Da ist sie wieder, die Jahreszeit, in der man abends vor die Tür gehen und Flora und Fauna fotografieren kann: Die Tage werden länger, warmer Wind streicht übers Gesicht und das Sonnenlicht bescheint drollige Tiere. So auch diesen Reiher - dem ich so lange unrecht getan habe.
Normalerweise läuft ein Spaziergang an der Nuthe so ab: Ich halte nach dem Eisvogel oder anderen bisher unfotografierten Fabelwesen Ausschau, erblicke ungefähr vierundneunzig Reiher, denke halb gelangweilt "Die hab ich schon" und ziehe weiter, den Eisvögeln und Fabelwesen entgegen.
Dieses Mal aber blieb ich ein Weilchen stehen, weil ein Reiher offenbar kurz davor war, wegzufliegen.

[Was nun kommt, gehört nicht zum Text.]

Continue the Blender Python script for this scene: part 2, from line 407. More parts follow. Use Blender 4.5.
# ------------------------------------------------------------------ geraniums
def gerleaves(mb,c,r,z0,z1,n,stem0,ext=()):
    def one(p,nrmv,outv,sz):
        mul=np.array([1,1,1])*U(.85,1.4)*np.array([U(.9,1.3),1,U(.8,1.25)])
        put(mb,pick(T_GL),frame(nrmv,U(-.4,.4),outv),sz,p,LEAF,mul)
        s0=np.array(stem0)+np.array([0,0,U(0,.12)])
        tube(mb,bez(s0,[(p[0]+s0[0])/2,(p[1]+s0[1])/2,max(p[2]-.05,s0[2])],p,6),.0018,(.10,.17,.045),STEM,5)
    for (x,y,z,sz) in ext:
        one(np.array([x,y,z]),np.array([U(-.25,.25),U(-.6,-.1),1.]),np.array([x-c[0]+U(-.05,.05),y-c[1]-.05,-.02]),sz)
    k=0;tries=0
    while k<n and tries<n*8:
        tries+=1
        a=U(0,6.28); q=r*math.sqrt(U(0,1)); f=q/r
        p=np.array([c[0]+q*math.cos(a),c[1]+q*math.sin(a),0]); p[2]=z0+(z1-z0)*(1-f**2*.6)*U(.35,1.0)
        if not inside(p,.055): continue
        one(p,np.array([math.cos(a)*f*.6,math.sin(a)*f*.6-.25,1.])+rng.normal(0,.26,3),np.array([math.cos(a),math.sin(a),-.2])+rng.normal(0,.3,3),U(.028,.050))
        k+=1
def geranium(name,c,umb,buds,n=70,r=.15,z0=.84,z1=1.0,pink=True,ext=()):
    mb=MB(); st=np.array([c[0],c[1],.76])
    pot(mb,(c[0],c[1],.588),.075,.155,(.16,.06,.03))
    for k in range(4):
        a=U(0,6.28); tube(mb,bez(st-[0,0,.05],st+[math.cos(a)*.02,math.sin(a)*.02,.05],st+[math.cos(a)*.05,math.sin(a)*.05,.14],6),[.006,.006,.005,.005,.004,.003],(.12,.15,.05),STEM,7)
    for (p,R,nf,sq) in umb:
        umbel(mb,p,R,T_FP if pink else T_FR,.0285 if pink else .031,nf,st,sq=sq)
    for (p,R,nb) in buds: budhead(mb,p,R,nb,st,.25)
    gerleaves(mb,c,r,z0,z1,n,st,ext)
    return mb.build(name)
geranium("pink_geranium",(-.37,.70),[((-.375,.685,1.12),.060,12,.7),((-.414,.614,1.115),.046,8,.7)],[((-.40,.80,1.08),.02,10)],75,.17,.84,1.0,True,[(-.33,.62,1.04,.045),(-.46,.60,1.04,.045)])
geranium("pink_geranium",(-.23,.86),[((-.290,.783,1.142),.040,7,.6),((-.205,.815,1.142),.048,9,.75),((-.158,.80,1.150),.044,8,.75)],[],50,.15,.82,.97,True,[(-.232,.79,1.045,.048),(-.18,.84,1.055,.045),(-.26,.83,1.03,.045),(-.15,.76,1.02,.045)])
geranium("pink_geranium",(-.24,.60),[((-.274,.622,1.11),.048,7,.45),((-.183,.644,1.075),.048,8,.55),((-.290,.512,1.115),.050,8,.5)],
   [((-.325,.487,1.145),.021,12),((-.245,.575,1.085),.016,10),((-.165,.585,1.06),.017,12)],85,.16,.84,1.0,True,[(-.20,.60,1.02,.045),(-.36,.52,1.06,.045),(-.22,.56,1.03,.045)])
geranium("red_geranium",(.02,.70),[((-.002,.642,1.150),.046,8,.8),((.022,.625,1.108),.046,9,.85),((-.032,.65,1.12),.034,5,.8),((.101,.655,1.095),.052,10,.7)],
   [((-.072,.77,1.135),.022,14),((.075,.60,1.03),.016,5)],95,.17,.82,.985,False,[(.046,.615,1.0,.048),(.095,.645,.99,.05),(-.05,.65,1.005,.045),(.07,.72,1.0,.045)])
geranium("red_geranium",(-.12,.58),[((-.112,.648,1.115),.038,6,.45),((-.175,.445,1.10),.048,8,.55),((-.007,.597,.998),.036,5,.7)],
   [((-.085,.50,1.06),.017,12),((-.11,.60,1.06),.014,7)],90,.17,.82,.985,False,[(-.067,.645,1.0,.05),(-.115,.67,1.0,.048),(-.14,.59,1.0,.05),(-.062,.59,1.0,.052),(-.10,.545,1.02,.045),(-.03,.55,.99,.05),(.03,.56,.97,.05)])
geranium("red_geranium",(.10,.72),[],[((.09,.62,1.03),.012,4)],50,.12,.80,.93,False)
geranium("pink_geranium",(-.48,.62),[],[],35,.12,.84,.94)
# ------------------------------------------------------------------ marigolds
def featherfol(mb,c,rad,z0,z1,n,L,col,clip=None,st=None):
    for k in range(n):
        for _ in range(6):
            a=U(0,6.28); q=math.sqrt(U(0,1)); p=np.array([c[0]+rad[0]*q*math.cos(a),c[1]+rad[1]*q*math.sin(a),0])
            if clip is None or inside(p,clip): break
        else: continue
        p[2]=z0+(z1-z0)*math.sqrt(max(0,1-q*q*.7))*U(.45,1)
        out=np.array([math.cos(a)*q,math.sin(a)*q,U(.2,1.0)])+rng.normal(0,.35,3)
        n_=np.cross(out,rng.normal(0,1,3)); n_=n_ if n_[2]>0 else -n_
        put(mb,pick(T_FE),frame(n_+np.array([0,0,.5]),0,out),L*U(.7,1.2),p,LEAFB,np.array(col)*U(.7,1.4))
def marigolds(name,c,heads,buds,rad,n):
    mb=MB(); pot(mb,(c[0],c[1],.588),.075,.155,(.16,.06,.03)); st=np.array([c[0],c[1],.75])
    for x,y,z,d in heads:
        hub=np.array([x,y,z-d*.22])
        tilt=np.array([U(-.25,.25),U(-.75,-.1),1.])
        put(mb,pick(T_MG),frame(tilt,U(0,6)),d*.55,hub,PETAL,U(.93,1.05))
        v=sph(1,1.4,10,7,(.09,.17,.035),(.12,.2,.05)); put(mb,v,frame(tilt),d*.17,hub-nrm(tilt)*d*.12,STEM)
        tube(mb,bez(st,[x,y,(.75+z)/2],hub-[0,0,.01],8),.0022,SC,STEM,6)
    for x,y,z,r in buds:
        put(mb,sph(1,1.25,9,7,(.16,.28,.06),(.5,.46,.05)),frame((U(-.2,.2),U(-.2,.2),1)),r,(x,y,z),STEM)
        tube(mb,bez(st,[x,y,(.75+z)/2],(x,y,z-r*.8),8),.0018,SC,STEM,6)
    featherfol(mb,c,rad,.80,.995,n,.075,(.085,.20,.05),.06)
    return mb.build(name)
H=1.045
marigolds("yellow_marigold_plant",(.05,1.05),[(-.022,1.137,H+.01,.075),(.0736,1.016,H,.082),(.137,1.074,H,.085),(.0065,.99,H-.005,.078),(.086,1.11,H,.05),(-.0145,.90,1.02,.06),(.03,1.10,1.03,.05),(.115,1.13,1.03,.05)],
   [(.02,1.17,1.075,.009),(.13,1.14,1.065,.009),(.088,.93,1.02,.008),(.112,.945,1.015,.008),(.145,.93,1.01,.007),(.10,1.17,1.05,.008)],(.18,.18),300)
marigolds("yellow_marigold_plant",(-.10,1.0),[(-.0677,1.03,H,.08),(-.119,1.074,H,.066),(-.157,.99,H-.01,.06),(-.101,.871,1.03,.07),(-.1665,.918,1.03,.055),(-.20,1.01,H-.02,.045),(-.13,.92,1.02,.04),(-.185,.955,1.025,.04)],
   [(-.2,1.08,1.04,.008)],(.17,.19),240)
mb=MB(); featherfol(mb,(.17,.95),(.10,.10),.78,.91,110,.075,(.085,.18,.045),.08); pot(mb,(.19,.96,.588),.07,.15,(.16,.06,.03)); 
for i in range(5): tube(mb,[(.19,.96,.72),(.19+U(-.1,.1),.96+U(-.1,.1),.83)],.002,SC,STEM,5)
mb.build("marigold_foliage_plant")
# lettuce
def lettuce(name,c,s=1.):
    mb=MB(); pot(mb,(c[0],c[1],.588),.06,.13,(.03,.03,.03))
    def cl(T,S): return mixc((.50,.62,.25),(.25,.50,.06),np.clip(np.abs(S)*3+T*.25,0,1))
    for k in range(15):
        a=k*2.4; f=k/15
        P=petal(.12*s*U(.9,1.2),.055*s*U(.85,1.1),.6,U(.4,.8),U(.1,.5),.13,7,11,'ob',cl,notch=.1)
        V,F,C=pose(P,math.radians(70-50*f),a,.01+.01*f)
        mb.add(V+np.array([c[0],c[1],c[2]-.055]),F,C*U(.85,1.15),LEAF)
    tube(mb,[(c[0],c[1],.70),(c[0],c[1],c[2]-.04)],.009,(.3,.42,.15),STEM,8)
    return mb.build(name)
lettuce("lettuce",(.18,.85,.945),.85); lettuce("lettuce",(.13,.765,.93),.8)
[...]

Das erkennt man ganz gut an seiner Haltung: Bei der Fischjagd fixiert er unablässig mit nach unten gerichtetem Kopf das Wasser, um schnell mit dem Schnabel hineinstoßen zu können. Fühlt er sich jedoch gestört, richtet er sich auf, schüttelt kurz einen Ruck durch seinen Körper und fliegt dann davon.
Hier war er gerade in der Aufrichtephase, deshalb hielt ich drauf. Er breitete die Flügel aus und hopste direkt ins Wasser - weiß der Reiher warum. Dort schwang er die Schwingen, erhob sich aus den Fluten, kämpfte etwas mit den Windböen und ließ sich dann wieder auf eben dem Ast nieder, auf dem ich ihn zu Beginn erblickt habe.
Übrigens, Nerdtalk: Wenn das Licht weggeht und man mit einer größeren Brennweite fotografiert, steht man ja gerne mal vor dem Problem, dass die kurzen Verschlusszeiten (Faustregel: Verschlusszeit < 1/Brennweite) auch bei Offenblende zu dunkle Bilder produzieren. Was tun? Meine Heransgehensweise:
- bei langsamen Motiven etwas Vertrauen zum Bildstabilisator entwickeln und Verschlusszeiten verlängern
- Auto-ISO nutzen, dabei aber je nach Kameramodell auf die Obergrenze achten (ich stelle maximal 6400 ein) - sonst rauscht's zu sehr
- wenn Auto-ISO ein: Über die Belichtungskorrektur ein bis zwei Stufen dunkler belichten, dann in der Nachbearbeitung aufhellen (wenn RAW)
- wenn Auto-ISO und/oder Programmautomatiken aktiviert sind, darauf achten, nicht mit der Matrixmessung, sondern mit der Spotmessung zu arbeiten, der Spot sollte das gewählte Fokusmessfeld sein
Und noch ein Tipp: Auch wenn das Licht bei niedriger ISO und Offenblende noch ausreicht, lohnen sich diese Schritte, um die Blende etwas zu schließen, da der Auto-Fokus bei der Offenblende manchmal ungenau arbeitet. Und da beginnt dann das Abwägen: Mehr Schärfe, mehr Rauschen? Oder weniger Rauschen, dafür manchmal Fehlfokus?
So probiert es sich prima durch die Stunden der beginnenden Finsternis. Aber das ist ja das Schöne an der Jahreszeit: Ein Motiv, das heute um 19:02 Uhr zu dunkel gerät, wird in zwei Wochen von ganz allein hell genug sein.